# WHAT THE EXERCISE ASKS
Copy the full set of lines exactly as given.

>> BEGIN RECORDS FOR PROCESSING

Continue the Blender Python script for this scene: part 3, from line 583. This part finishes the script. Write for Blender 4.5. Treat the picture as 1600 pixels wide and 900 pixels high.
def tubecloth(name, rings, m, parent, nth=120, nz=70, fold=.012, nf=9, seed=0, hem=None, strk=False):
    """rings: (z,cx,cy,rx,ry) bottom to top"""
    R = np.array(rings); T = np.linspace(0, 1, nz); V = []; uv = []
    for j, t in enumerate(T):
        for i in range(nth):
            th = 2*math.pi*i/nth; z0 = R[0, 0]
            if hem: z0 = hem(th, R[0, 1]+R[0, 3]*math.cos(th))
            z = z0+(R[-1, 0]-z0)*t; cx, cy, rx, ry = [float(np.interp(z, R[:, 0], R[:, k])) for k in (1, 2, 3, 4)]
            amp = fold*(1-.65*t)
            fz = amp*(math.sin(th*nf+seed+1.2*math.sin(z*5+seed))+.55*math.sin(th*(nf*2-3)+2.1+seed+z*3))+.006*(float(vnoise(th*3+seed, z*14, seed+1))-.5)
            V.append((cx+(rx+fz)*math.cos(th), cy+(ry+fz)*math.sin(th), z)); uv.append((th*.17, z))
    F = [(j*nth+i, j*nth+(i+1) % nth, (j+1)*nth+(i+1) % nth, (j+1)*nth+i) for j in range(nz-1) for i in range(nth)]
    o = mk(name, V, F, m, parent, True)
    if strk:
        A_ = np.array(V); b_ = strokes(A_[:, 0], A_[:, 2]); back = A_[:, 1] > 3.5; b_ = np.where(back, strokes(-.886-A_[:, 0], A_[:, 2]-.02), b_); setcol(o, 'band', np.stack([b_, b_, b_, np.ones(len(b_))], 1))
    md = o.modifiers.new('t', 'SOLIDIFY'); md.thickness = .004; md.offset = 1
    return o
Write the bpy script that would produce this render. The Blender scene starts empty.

>> END RECORDS FOR PROCESSING

# RIGHT ANSWER
Continue the Blender Python script for this scene: part 3, from line 583. This part finishes the script. Write for Blender 4.5. Treat the picture as 1600 pixels wide and 900 pixels high.
def tubecloth(name, rings, m, parent, nth=120, nz=70, fold=.012, nf=9, seed=0, hem=None, strk=False):
    """rings: (z,cx,cy,rx,ry) bottom to top"""
    R = np.array(rings); T = np.linspace(0, 1, nz); V = []; uv = []
    for j, t in enumerate(T):
        for i in range(nth):
            th = 2*math.pi*i/nth; z0 = R[0, 0]
            if hem: z0 = hem(th, R[0, 1]+R[0, 3]*math.cos(th))
            z = z0+(R[-1, 0]-z0)*t; cx, cy, rx, ry = [float(np.interp(z, R[:, 0], R[:, k])) for k in (1, 2, 3, 4)]
            amp = fold*(1-.65*t)
            fz = amp*(math.sin(th*nf+seed+1.2*math.sin(z*5+seed))+.55*math.sin(th*(nf*2-3)+2.1+seed+z*3))+.006*(float(vnoise(th*3+seed, z*14, seed+1))-.5)
            V.append((cx+(rx+fz)*math.cos(th), cy+(ry+fz)*math.sin(th), z)); uv.append((th*.17, z))
    F = [(j*nth+i, j*nth+(i+1) % nth, (j+1)*nth+(i+1) % nth, (j+1)*nth+i) for j in range(nz-1) for i in range(nth)]
    o = mk(name, V, F, m, parent, True)
    if strk:
        A_ = np.array(V); b_ = strokes(A_[:, 0], A_[:, 2]); back = A_[:, 1] > 3.5; b_ = np.where(back, strokes(-.886-A_[:, 0], A_[:, 2]-.02), b_); setcol(o, 'band', np.stack([b_, b_, b_, np.ones(len(b_))], 1))
    md = o.modifiers.new('t', 'SOLIDIFY'); md.thickness = .004; md.offset = 1
    return o
Write the bpy script that would produce this render. The Blender scene starts empty.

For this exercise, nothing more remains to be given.